Thomas could reasonably think that this is a kind of prison.  True, the boys have their power structure and rites of passage.  But it quickly becomes apparent that this is not a group of gang members.  The young men seem articulate, probably well-educated.  They’ve implemented a simple system or rules.  Some of them are likeable and show real leadership, such as Newt, the tall, slender blond guy with a British accent (Thomas Brodie-Sangster) who always seems able to get others to negotiate their differences (Donald Trump would hire him).  One of the guys, Gally (Will Poulter) wants to keep the status quo and discourage escape, seeing the place as a permanent home.  He’ll set up the test of innovation and courage for the whole group by opposing it.
  
At the mid-point of the film, we’re shown a model of the Maze as a few of the kids, designated as “runners” (able to get back before the grievers catch them) have built it from memory.

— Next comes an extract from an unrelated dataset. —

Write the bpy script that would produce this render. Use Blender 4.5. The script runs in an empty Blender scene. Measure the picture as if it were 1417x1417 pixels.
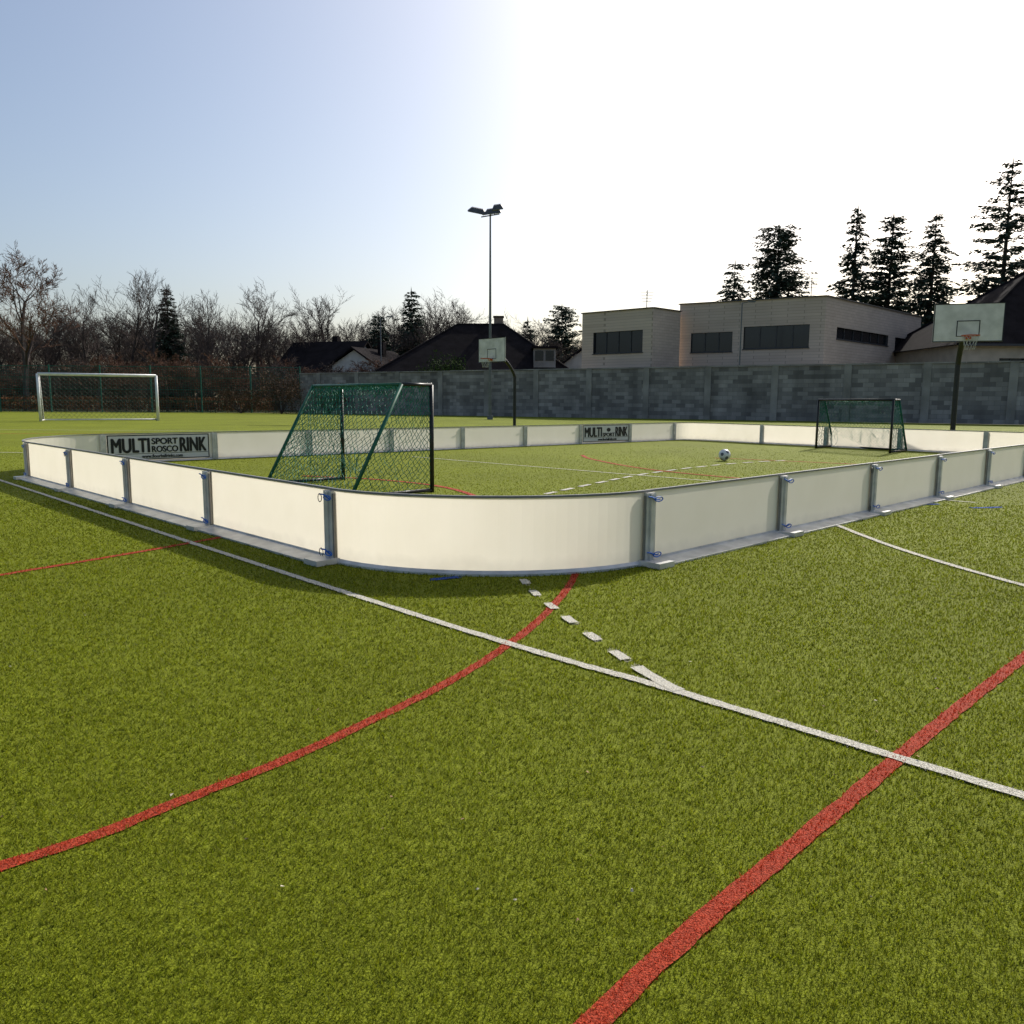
import bpy, math, random
import numpy as np
from mathutils import Vector, Matrix

scene = bpy.context.scene
COL = scene.collection
rnd = random.Random(7)

# ------------------------------------------------------------------ helpers
def link(o, parent=None):
    COL.objects.link(o)
    if parent: o.parent = parent
    return o

def empty(name):
    e = bpy.data.objects.new(name, None)
    e.empty_display_size = 0.2
    return link(e)

class MB:
    def __init__(s): s.v=[]; s.f=[]; s.m=[]
    def face(s, pts, m=0):
        i=len(s.v); s.v.extend([tuple(p) for p in pts]); s.f.append(tuple(range(i,i+len(pts)))); s.m.append(m)
    def hexa(s, b, t, m=0):
        i=len(s.v); s.v.extend([tuple(p) for p in b]+[tuple(p) for p in t])
        for q in ((3,2,1,0),(4,5,6,7),(0,1,5,4),(1,2,6,5),(2,3,7,6),(3,0,4,7)):
            s.f.append(tuple(i+k for k in q)); s.m.append(m)
    def box(s, c, ax, sx, sy, z0, z1, m=0):
        """c=(x,y) centre, ax=2D unit x-axis, sx along it, sy across"""
        a=Vector((ax[0],ax[1])).normalized(); n=Vector((-a.y,a.x)); c=Vector((c[0],c[1]))
        q=[c-a*sx/2-n*sy/2, c+a*sx/2-n*sy/2, c+a*sx/2+n*sy/2, c-a*sx/2+n*sy/2]
        s.hexa([(p.x,p.y,z0) for p in q],[(p.x,p.y,z1) for p in q],m)
    def tube(s, p, q, r0, r1=None, n=6, m=0, caps=False):
        if r1 is None: r1=r0
        p=Vector(p); q=Vector(q); d=q-p
        if d.length<1e-6: return
        d.normalize()
        up=Vector((0,0,1)) if abs(d.z)<0.9 else Vector((1,0,0))
        a=d.cross(up).normalized(); b=d.cross(a)
        i=len(s.v)
        for k in range(n):
            t=2*math.pi*k/n; o=a*math.cos(t)+b*math.sin(t)
            s.v.append(tuple(p+o*r0)); s.v.append(tuple(q+o*r1))
        for k in range(n):
            j=(k+1)%n
            s.f.append((i+2*k,i+2*k+1,i+2*j+1,i+2*j)); s.m.append(m)
        if caps:
            s.f.append(tuple(i+2*k for k in range(n))); s.m.append(m)
            s.f.append(tuple(i+2*k+1 for k in reversed(range(n)))); s.m.append(m)
    def path(s, pts, r, n=6, m=0):
        for a,b in zip(pts[:-1],pts[1:]): s.tube(a,b,r,r,n,m,caps=True)
    def mesh(s, name, mats, smooth=False):
        me=bpy.data.meshes.new(name); me.from_pydata(s.v,[],s.f)
        for m in mats: me.materials.append(m)
        me.polygons.foreach_set('material_index', s.m)
        if smooth: me.polygons.foreach_set('use_smooth',[True]*len(s.f))
        me.update(); return me
    def obj(s, name, mats, parent=None, smooth=False):
        return link(bpy.data.objects.new(name, s.mesh(name,mats,smooth)), parent)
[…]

There is even a mathematical code sequence to how the various sections open that turns out to be crucial to solving it.
  
Eventually, we learn that is indeed a government setup, and that it seems to be a great honor to be chosen for this “test”.  But the world that these kids will go back to is indeed badly broken, as mentor Ava (Patricia Clarkson) explains on the monitor in the nerve center when the kids finally breach it.  In a curious way, the film carries an “Ayn Rand”-like message, much more effectively than the Atlas Shrugged films.  Thomas is the one person most willing to take risks and innovate (with the support of three or four of the other boys); Dylan O’Brien will become popular if he plays this sort of character often.
  
   
The official site is here.   The film comes from regular Fox, not Searchlight, although it has the attitude of independent film (based on the novel by James Dashner).   It was shot in Louisiana and Vancouver and seems to have Canadian production.
   
I saw the film at Regal Ballston last night in one of the smaller auditoriums.  But the film is available in IMAX or RPX in some locations. “Go big or go home.” 3-D would have been effective here, in the maze sequences.
 
As much as I liked O'Brien's performance, it is all too easy to imagine casting Richard Harmon ("The greatest of all time" -- especially in wind sprints and therefore "maze running") from "The 100", "Continuum", and "Judas Kiss"; few actors have his intensity for a role like the lead in this film. 
          
Many viewers will compare the movie to “The Lord of the Flies” (MGM, 1990), based on William Golding’s novel, which everyone reads in ninth grade English in high school.  When I worked as a substitute teacher, I remember handing out reading quizzes on the book (like video worksheets on “Hotel Rwanda”).  The pop quizzes and tests tended to be rather detailed.  In this movie, though, the boys don’t disintegrate into anarchy. I guess you could conflate the title with "Blade Runner".